_What you will do:_ Quote verbatim the span of lines that begins the listing below and closes with the line containing "mb.build('window', M['darkglass'], hc)".

Begin

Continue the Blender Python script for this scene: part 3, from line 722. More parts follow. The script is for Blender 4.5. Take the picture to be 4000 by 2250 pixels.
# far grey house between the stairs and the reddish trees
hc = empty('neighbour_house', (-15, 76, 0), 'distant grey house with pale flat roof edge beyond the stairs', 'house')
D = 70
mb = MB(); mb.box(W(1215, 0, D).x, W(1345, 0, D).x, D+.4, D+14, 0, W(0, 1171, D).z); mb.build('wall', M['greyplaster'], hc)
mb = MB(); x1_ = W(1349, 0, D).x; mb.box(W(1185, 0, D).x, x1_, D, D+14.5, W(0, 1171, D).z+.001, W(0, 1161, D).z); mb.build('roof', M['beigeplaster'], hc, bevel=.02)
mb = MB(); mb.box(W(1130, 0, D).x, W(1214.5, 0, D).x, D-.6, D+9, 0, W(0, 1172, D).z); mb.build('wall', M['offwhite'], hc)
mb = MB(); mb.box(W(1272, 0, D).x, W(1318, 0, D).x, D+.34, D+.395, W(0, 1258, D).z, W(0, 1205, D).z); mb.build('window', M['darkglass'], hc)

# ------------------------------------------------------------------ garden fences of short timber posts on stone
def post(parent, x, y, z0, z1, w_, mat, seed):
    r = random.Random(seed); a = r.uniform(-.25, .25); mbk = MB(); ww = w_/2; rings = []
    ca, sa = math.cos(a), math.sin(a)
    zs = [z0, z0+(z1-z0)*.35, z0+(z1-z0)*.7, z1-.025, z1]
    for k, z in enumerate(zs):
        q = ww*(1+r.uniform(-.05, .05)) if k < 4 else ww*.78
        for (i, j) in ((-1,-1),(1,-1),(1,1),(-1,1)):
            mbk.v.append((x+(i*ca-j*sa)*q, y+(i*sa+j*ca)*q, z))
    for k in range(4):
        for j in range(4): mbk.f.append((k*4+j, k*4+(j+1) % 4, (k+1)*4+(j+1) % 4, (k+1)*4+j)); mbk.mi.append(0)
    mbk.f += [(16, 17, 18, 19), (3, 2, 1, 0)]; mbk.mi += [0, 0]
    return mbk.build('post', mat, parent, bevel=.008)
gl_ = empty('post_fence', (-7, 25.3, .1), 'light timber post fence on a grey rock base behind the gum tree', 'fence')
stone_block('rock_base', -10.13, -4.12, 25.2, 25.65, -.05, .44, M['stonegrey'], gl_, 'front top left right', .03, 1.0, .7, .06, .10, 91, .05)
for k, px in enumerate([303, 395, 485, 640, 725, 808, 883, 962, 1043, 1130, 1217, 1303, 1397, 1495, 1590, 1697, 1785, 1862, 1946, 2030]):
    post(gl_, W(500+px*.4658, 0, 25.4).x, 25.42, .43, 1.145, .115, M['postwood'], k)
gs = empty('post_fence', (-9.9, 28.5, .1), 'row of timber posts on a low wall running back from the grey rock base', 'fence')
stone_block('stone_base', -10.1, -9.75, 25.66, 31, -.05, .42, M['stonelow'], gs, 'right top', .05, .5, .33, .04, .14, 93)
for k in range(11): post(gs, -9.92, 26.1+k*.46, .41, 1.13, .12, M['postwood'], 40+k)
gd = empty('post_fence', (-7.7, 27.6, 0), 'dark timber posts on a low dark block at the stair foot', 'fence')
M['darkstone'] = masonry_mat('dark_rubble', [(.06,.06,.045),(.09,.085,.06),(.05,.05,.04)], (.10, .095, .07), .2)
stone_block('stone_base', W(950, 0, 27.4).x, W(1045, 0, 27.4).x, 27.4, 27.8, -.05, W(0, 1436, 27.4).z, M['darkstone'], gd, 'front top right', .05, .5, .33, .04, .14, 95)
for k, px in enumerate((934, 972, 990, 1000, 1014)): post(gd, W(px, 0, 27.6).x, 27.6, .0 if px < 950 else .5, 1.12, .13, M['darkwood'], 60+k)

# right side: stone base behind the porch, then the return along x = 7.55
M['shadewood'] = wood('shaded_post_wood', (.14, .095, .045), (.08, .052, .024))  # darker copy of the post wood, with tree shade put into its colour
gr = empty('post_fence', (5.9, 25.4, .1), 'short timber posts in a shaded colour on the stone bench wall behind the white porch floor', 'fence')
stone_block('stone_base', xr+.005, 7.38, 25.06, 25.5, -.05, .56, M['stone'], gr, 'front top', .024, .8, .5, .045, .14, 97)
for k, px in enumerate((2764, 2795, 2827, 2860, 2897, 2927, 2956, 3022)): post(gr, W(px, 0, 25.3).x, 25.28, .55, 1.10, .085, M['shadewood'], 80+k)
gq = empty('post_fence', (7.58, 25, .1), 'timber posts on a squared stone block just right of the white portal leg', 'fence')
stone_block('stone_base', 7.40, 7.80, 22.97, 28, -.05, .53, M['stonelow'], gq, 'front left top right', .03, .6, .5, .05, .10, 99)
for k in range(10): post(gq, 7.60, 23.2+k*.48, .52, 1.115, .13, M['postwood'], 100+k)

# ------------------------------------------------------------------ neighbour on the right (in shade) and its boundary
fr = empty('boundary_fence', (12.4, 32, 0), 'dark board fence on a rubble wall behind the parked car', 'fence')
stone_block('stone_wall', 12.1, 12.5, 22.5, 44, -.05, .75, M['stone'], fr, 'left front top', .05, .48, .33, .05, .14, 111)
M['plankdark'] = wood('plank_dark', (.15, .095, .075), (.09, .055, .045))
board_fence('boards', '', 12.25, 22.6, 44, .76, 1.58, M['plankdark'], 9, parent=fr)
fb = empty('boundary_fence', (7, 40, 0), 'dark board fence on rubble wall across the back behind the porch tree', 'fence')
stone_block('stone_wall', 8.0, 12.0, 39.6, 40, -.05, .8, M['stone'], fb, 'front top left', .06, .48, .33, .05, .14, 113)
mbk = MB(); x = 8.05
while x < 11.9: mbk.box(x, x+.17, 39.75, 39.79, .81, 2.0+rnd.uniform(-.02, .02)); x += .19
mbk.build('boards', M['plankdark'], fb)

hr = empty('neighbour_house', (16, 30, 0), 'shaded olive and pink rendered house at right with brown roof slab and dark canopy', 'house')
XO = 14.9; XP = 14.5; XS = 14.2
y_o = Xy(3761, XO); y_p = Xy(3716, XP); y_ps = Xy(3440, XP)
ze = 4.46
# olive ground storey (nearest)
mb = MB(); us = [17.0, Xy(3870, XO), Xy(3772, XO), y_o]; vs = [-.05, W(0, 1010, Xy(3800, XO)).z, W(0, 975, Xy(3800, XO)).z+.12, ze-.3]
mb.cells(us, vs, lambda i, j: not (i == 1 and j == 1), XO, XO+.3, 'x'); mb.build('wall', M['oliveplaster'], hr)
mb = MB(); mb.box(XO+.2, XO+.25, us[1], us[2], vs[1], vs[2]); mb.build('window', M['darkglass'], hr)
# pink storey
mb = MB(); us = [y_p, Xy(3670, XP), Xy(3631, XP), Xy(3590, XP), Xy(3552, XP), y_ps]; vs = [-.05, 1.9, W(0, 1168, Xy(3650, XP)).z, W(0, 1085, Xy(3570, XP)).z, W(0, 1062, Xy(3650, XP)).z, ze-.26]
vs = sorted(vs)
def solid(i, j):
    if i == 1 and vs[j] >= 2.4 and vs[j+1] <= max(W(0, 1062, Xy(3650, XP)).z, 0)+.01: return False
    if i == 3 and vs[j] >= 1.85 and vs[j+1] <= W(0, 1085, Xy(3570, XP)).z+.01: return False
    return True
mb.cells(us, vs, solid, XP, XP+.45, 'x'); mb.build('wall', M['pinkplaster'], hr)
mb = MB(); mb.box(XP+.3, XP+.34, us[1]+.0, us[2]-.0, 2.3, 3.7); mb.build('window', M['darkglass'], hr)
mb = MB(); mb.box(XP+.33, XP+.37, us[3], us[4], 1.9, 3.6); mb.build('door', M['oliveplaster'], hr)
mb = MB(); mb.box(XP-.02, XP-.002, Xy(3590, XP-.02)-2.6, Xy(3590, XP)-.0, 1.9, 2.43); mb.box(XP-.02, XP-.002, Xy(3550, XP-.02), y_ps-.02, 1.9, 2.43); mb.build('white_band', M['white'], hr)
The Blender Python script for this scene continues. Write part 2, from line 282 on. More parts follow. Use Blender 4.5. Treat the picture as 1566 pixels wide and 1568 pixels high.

End

_Response to the exercise:_
Continue the Blender Python script for this scene: part 3, from line 722. More parts follow. The script is for Blender 4.5. Take the picture to be 4000 by 2250 pixels.
# far grey house between the stairs and the reddish trees
hc = empty('neighbour_house', (-15, 76, 0), 'distant grey house with pale flat roof edge beyond the stairs', 'house')
D = 70
mb = MB(); mb.box(W(1215, 0, D).x, W(1345, 0, D).x, D+.4, D+14, 0, W(0, 1171, D).z); mb.build('wall', M['greyplaster'], hc)
mb = MB(); x1_ = W(1349, 0, D).x; mb.box(W(1185, 0, D).x, x1_, D, D+14.5, W(0, 1171, D).z+.001, W(0, 1161, D).z); mb.build('roof', M['beigeplaster'], hc, bevel=.02)
mb = MB(); mb.box(W(1130, 0, D).x, W(1214.5, 0, D).x, D-.6, D+9, 0, W(0, 1172, D).z); mb.build('wall', M['offwhite'], hc)
mb = MB(); mb.box(W(1272, 0, D).x, W(1318, 0, D).x, D+.34, D+.395, W(0, 1258, D).z, W(0, 1205, D).z); mb.build('window', M['darkglass'], hc)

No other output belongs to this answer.